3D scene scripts
- - -

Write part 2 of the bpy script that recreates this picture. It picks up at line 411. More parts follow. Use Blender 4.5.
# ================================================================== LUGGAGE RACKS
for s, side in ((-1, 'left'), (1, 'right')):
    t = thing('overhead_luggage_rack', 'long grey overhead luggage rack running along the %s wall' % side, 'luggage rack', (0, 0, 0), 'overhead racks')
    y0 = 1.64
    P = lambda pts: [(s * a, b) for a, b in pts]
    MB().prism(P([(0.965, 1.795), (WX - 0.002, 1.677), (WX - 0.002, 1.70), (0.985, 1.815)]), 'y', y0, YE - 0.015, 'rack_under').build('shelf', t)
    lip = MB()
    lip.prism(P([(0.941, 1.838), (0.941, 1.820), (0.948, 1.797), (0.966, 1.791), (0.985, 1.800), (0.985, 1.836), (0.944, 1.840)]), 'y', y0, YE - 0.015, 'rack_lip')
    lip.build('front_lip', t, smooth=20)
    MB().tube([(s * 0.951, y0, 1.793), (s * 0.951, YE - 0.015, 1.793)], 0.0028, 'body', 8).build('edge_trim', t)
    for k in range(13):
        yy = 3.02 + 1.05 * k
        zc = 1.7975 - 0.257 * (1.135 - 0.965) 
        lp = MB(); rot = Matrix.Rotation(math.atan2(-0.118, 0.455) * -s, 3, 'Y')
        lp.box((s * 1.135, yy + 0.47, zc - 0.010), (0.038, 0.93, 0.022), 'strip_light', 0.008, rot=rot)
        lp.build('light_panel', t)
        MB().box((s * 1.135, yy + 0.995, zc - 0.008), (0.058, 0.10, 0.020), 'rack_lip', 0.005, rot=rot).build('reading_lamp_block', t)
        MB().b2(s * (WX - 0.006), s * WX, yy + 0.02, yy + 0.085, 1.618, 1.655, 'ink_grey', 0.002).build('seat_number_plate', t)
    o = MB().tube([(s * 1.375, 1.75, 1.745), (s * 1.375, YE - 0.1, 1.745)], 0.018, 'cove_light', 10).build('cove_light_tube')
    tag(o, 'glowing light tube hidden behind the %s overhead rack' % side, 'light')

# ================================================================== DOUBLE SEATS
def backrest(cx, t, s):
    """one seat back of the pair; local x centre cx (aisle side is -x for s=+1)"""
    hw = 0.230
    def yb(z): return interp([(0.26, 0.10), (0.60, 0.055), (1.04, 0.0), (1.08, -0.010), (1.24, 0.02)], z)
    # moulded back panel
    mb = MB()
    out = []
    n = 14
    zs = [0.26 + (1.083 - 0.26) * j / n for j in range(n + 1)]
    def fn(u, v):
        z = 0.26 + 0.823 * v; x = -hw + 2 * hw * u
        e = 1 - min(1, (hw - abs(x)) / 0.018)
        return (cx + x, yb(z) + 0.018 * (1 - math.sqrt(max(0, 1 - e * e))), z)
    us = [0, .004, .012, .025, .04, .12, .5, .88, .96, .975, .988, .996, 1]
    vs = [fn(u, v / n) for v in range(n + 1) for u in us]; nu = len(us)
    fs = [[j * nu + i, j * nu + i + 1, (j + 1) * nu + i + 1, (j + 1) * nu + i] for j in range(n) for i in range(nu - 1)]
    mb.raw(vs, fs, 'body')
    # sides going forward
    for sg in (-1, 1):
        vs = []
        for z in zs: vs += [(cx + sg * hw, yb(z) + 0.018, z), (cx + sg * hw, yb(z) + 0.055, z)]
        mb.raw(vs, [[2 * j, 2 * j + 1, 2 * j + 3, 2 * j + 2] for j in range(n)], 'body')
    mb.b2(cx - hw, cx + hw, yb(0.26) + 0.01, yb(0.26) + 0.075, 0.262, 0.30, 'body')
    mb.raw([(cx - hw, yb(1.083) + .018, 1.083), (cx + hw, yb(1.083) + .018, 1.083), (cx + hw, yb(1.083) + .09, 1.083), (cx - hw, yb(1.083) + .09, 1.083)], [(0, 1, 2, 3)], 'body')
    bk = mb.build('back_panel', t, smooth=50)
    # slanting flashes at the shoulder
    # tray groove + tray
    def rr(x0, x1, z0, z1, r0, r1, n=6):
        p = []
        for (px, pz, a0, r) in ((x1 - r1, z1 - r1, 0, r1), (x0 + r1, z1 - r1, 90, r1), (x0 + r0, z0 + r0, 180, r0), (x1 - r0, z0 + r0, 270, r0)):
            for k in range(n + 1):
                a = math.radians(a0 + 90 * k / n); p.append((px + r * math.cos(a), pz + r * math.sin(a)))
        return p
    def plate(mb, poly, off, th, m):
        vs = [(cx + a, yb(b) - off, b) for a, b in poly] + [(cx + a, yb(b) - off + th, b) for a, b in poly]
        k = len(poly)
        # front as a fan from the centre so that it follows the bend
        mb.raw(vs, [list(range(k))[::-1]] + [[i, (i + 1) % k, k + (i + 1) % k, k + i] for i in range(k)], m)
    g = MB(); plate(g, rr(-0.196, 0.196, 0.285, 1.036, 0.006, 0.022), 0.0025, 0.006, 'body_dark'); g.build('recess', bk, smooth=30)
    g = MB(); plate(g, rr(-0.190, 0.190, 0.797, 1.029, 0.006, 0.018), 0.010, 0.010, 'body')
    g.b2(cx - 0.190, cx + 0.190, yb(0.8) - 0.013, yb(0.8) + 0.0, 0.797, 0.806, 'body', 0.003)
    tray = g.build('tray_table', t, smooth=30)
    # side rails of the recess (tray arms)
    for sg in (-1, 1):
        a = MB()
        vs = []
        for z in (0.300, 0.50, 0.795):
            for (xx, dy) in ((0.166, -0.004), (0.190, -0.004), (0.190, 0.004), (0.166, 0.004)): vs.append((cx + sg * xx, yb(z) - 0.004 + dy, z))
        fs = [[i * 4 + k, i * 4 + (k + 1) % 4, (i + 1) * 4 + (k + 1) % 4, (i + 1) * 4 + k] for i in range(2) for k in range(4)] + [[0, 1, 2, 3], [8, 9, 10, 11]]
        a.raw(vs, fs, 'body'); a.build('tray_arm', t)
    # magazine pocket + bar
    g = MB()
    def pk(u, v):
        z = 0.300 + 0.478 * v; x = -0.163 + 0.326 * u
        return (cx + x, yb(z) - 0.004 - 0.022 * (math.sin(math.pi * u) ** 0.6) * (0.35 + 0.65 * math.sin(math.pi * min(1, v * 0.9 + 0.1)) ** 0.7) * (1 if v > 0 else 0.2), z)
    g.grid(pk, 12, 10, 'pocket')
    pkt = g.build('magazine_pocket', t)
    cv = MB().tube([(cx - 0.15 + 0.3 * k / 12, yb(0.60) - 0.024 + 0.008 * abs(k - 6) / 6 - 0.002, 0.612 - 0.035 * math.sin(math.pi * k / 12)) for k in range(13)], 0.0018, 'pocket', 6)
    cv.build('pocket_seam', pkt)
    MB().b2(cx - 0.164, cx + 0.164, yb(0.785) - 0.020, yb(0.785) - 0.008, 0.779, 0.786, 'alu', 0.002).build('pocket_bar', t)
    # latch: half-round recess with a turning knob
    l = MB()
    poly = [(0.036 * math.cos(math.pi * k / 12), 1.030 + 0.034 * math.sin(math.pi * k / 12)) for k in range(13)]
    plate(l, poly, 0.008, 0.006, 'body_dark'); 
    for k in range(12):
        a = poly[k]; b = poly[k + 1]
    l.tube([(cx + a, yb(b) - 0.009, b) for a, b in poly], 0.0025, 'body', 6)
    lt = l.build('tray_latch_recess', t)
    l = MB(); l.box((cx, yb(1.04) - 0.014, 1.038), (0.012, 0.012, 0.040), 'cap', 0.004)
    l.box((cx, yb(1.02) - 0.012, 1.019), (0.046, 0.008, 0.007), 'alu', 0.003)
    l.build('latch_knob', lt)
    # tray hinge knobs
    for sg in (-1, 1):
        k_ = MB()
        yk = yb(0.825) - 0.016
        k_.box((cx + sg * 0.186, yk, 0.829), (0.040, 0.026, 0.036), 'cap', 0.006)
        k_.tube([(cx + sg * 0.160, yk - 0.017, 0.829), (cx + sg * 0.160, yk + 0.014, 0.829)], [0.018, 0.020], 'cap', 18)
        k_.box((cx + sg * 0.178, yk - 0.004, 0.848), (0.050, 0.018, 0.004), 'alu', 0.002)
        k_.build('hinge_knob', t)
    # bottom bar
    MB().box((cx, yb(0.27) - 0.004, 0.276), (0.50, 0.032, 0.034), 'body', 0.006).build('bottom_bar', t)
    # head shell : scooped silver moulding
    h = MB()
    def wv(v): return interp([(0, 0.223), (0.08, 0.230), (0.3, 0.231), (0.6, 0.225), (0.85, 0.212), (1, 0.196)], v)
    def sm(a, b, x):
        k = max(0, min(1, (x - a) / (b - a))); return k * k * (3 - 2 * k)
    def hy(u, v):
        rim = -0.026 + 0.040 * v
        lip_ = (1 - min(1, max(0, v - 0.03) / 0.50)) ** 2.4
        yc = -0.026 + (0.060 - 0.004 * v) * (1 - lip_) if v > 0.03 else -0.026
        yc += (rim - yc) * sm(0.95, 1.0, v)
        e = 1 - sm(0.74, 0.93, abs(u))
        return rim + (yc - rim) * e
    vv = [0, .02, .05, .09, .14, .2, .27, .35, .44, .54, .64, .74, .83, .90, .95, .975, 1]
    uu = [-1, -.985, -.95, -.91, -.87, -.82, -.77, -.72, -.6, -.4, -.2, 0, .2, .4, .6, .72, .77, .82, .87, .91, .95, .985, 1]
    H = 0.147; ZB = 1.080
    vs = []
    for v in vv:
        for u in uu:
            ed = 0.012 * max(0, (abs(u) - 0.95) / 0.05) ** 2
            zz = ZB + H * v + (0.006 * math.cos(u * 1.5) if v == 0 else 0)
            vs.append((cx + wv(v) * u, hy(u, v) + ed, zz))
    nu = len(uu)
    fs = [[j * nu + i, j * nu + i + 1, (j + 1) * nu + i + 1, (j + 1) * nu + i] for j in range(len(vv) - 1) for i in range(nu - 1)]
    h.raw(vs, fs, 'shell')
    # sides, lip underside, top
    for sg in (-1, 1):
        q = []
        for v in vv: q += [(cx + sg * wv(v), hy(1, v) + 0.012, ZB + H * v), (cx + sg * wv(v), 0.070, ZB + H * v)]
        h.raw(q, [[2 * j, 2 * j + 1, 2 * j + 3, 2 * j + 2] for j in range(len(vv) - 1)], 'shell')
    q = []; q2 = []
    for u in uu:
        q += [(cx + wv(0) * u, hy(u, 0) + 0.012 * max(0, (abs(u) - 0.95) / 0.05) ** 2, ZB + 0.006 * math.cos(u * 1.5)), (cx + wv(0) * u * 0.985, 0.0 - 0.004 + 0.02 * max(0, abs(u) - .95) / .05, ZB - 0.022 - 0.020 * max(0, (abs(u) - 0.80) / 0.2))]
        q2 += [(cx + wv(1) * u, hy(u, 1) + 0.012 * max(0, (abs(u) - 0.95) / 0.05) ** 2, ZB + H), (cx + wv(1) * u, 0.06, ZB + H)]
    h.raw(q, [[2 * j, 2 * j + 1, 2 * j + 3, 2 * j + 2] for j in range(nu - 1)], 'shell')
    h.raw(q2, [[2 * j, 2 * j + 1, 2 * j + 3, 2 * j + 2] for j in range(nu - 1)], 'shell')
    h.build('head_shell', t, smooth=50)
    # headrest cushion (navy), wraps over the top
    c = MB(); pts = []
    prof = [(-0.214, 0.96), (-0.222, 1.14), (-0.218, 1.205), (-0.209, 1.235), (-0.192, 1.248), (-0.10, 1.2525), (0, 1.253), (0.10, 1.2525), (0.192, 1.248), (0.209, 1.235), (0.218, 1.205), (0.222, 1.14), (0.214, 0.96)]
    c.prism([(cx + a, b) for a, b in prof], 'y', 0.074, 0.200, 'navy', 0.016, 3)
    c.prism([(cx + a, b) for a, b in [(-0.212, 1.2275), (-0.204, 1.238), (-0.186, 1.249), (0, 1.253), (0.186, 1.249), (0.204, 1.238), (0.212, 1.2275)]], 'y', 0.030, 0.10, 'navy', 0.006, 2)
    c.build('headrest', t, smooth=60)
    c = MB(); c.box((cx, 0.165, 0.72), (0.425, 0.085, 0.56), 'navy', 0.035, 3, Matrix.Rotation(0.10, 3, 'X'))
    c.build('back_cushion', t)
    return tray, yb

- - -

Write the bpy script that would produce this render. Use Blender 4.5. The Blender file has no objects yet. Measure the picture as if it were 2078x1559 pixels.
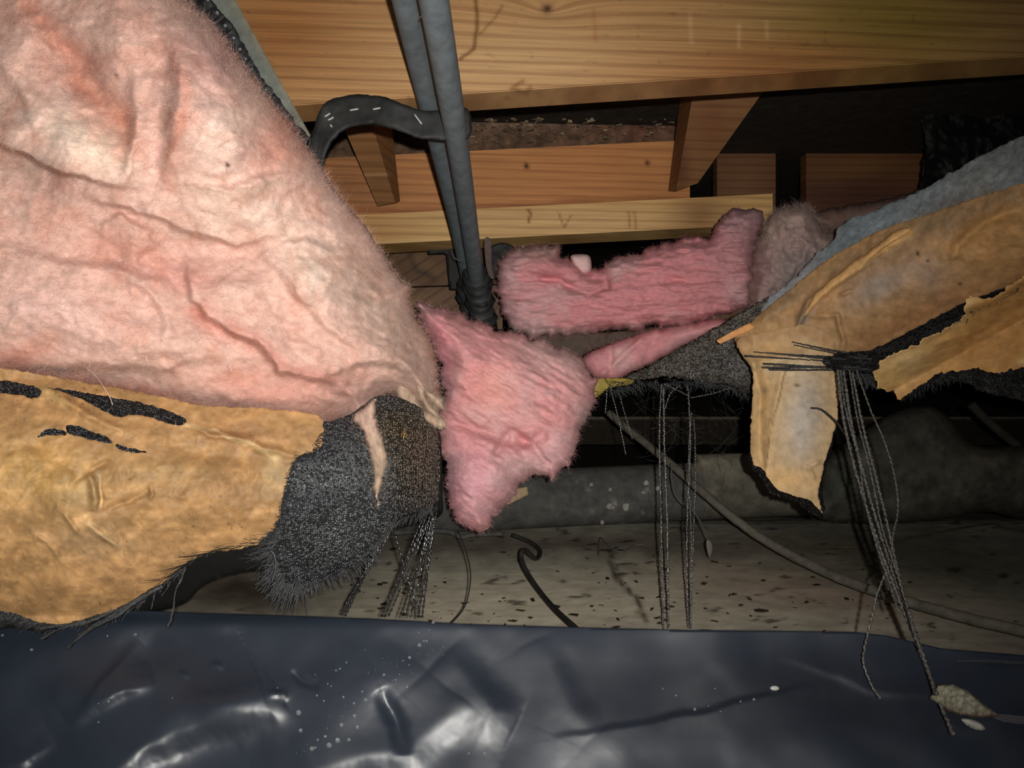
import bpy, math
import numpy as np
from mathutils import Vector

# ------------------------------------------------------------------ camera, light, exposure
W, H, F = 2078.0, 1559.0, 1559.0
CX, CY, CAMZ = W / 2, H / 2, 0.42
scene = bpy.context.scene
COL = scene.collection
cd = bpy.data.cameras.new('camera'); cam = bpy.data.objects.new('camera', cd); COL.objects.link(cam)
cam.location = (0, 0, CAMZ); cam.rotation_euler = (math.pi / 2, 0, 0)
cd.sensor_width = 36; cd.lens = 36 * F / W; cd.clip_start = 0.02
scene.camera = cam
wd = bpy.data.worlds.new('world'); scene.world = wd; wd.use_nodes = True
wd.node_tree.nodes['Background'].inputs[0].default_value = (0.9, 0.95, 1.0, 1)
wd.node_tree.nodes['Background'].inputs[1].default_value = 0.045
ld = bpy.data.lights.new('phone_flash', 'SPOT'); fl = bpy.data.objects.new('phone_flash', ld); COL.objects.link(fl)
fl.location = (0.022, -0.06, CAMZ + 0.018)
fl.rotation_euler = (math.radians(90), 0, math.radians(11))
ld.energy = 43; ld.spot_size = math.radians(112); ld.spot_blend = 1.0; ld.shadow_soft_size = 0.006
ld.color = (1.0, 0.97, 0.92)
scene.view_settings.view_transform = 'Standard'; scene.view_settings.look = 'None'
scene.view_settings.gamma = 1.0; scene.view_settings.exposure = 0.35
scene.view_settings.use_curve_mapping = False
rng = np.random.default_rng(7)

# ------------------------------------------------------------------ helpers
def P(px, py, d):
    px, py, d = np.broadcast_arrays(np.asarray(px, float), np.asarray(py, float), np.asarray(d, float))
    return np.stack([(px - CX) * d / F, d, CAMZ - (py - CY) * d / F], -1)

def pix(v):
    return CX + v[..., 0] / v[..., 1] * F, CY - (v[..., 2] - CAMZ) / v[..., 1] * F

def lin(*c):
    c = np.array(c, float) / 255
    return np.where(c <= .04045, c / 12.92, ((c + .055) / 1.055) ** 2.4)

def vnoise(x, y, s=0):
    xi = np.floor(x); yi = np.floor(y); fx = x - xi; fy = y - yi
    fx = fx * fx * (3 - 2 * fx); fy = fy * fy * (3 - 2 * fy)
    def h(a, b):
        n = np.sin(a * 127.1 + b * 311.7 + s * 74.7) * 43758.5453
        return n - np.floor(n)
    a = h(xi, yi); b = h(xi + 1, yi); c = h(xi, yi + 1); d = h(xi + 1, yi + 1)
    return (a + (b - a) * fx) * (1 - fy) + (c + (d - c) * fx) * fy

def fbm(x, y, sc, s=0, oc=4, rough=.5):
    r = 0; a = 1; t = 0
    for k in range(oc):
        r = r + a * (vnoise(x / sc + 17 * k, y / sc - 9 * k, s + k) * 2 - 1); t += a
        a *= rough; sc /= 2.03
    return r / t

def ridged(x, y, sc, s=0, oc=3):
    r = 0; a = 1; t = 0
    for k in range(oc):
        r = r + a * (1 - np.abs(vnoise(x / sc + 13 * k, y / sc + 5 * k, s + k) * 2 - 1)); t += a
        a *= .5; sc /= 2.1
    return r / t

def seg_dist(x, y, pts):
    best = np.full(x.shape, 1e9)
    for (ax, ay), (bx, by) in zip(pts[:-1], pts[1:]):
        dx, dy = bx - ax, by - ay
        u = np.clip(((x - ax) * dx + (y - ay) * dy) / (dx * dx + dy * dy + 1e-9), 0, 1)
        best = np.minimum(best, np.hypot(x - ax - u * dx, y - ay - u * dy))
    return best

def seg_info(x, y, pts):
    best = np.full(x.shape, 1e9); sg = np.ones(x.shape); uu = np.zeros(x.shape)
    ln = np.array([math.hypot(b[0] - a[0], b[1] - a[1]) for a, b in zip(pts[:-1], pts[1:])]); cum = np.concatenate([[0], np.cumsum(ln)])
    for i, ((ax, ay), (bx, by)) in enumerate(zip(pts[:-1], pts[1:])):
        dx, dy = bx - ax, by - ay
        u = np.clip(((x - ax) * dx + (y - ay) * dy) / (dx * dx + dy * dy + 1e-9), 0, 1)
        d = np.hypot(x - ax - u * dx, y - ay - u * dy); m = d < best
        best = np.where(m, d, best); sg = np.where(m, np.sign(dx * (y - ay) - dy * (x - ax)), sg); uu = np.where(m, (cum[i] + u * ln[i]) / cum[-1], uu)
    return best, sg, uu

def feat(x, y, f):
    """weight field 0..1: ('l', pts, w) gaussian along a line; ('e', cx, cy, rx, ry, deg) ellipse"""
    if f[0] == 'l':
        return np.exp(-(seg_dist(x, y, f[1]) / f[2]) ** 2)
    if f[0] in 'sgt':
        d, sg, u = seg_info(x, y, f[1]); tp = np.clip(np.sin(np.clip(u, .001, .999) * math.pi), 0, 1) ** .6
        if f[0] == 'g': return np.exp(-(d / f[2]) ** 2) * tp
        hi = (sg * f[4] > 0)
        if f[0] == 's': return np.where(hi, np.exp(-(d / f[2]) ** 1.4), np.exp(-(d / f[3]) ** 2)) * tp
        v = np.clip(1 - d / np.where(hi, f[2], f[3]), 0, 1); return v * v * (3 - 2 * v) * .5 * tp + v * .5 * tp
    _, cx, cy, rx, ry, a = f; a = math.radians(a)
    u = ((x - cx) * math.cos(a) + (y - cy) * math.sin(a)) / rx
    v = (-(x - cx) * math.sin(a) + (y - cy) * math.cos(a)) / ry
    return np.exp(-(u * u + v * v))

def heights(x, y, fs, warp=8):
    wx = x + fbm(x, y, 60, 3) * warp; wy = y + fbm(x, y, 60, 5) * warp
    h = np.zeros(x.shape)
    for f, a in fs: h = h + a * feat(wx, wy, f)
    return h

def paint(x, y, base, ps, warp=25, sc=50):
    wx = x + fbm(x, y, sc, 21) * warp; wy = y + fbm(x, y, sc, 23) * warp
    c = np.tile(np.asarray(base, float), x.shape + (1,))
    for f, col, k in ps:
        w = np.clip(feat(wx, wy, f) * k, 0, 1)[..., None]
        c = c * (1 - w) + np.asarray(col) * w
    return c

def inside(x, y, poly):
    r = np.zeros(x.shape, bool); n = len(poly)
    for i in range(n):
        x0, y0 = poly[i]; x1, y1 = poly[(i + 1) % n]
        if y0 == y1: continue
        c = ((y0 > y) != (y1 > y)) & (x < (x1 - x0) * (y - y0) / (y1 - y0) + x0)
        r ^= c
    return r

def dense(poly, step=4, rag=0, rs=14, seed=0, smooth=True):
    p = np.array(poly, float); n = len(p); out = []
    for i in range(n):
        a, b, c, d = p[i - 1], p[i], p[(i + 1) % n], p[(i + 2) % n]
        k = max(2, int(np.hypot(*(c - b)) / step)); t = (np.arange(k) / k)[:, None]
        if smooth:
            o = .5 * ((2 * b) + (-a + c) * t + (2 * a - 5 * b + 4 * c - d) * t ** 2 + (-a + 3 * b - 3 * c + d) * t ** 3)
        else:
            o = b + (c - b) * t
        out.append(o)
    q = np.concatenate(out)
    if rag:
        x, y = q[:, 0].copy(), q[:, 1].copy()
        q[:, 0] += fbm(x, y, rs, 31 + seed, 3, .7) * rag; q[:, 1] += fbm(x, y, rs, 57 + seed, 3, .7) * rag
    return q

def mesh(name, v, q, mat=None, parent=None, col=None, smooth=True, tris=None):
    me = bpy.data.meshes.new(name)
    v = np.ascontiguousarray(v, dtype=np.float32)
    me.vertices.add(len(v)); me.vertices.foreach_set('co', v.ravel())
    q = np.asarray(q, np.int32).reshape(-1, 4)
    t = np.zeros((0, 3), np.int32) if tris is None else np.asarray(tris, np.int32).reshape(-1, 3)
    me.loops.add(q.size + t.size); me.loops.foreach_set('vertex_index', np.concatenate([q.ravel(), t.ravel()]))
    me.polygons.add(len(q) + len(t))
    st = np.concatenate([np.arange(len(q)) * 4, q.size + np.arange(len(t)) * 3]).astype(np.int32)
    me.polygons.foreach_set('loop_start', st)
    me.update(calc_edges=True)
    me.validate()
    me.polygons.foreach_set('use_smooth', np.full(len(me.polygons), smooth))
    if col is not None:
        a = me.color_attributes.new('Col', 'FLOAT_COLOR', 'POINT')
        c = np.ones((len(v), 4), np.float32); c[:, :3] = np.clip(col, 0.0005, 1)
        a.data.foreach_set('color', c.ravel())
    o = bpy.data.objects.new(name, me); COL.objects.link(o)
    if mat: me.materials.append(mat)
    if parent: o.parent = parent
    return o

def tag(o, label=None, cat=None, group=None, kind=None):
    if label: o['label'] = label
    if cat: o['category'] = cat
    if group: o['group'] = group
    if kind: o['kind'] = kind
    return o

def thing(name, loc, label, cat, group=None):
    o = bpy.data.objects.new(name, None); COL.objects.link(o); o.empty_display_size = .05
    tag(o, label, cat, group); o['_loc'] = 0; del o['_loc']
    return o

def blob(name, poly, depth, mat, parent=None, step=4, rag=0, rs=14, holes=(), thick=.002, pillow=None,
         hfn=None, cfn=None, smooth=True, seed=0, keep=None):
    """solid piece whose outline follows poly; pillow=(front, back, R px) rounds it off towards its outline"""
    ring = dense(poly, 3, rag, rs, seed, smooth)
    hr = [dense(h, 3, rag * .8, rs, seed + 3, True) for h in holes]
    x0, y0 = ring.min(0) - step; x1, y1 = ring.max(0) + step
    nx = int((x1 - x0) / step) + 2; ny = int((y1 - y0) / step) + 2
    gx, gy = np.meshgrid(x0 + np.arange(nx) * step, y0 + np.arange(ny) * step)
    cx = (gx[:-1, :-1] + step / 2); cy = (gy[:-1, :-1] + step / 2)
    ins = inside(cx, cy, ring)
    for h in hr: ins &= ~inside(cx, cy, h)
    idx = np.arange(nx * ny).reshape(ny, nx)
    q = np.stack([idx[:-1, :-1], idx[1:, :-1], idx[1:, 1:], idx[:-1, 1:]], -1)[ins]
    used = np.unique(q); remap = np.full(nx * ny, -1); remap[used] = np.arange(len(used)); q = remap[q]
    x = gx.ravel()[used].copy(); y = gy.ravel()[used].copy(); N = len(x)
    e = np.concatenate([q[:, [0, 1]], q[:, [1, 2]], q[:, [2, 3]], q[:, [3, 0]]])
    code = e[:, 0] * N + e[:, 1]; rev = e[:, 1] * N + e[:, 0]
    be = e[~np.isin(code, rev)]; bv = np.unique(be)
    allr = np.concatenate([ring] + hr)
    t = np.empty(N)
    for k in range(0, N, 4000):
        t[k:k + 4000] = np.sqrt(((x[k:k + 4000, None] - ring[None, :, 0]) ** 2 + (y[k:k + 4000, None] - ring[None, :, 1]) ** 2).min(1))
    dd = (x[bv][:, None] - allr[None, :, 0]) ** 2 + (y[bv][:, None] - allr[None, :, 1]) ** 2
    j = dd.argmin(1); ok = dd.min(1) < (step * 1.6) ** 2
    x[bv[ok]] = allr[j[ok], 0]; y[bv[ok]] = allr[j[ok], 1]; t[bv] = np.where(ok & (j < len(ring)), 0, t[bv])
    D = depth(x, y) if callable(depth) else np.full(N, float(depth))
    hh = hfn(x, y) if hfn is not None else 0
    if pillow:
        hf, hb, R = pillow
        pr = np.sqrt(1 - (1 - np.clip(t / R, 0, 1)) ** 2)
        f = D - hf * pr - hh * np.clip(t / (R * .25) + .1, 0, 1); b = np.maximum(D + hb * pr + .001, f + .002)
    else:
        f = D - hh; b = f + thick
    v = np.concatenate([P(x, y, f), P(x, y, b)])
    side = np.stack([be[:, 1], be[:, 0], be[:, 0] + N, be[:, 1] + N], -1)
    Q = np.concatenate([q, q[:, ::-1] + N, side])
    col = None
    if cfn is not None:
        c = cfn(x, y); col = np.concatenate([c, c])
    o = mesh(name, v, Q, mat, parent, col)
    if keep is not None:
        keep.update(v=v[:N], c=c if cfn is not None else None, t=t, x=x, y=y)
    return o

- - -

## Do this
Without any pictures, set down the lines from the one holding "Write the bpy" through the one holding "from mathutils import Vector".

## Exercise response
Write the bpy script that would produce this render. Use Blender 4.5. The Blender file has no objects yet. Measure the picture as if it were 2078x1559 pixels.
import bpy, math
import numpy as np
from mathutils import Vector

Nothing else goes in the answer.